Her Story’s plot revolves around a number of themes—for instance, mirror images—and it beats you over the head with them from one clip to the next, just like in the music number. That makes me suspect Barlow set out with the specific intent to create a work of art. That very rarely works, which might explain why Her Story falls flat in spite of an interesting premise.

That’s what gets me about Her Story. There are kernels of a good game and story scattered throughout all those video files, but it all falls apart. With some revisions and a slightly different approach, such as changing the whole reason behind going through these old interviews, it could have been a great, truly memorable game. Instead, we got yet another flash in the pan that’s already fading from memory.

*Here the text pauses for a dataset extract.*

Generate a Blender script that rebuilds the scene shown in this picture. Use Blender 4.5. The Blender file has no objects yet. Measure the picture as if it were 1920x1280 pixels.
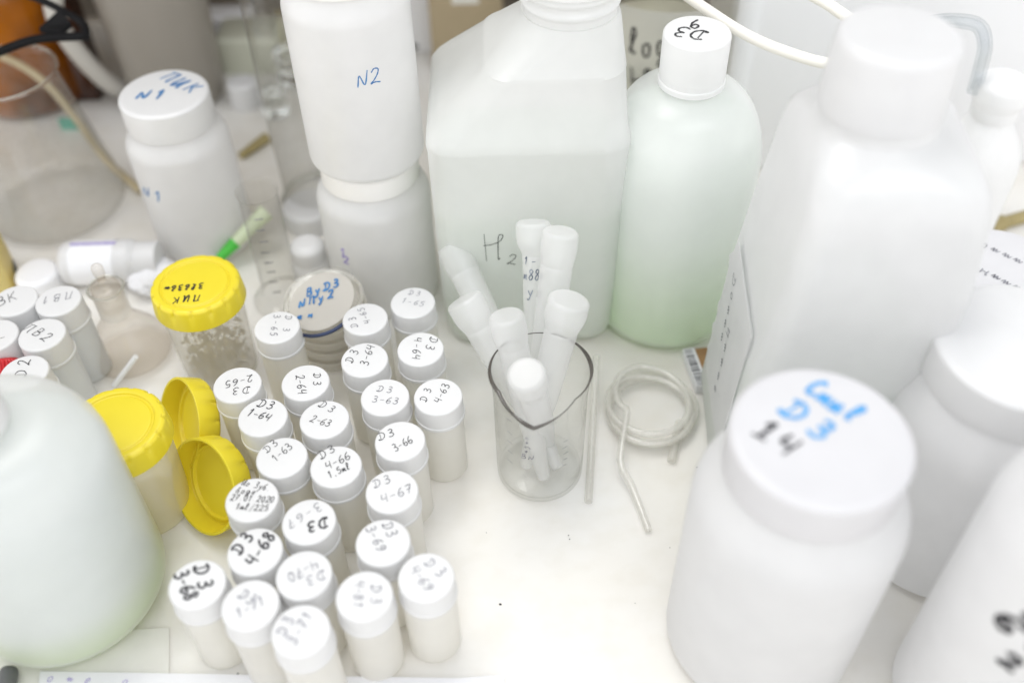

You may have heard people express the desire to write the next great American novel, but if you look at contemporary reviews of great authors, most were bemused—or even annoyed—by the idea that they were aware of the deeper themes present at all times. All were more concerned about telling a good story. That, I think, is the biggest problem facing the whole notion of games as art. If developers set out to make something with a good story that’s enjoyable to play, the result can be art. If they set out to create ART—in capital letters with a flourish—the result will likely not work either as a game or art.

Regardless of the end product, you can’t try to defend a work by saying those criticizing it just don’t understand art. A person doesn’t need to study years of theory in any given subject to truly appreciate or enjoy it. By dismissing those without extensive training, we succeed only in shutting out a fresh perspective that could have deepened our own understanding of a piece.

So, can video games ever truly be art? I think so, but I also think we can do better.


2 thoughts on “To Sacrifice Story for Art: Piecing Together the Fragments of ‘Her Story’

Add yours

  1. I agree with most of the post. I don’t quite get all the praise from the media, but I do recognize originality and creativity, and I also welcome innovation (even if it’s in relative terms).

    Maybe it’s far from perfect, but it’s a different perspective and approach to telling stories. It’s rare for anything (especially video games and overall media) to surprise me. We’re all so used to everything we’re shown, and then this happens. It’s like Barlow dared to think outside the box, and I celebrate that, while maybe when I look at Her Story as a whole, it definitely doesn’t feel like it will make it between my favorites.

    It felt like a nice break from unlocking towers, following NPCs, killing things, etc.


    1. But nothing about the way Her Story represents itself is remotely original. Every element of the game is copying something that came before.

      In fact, if you want a game that’s leagues better than Her Story that focuses around complicated social topics, has SEVERAL actually well done twist reveals, and is also full of gameplay design that had serious thought put into it, go play Analogue: A Hate Story. Then compare the two.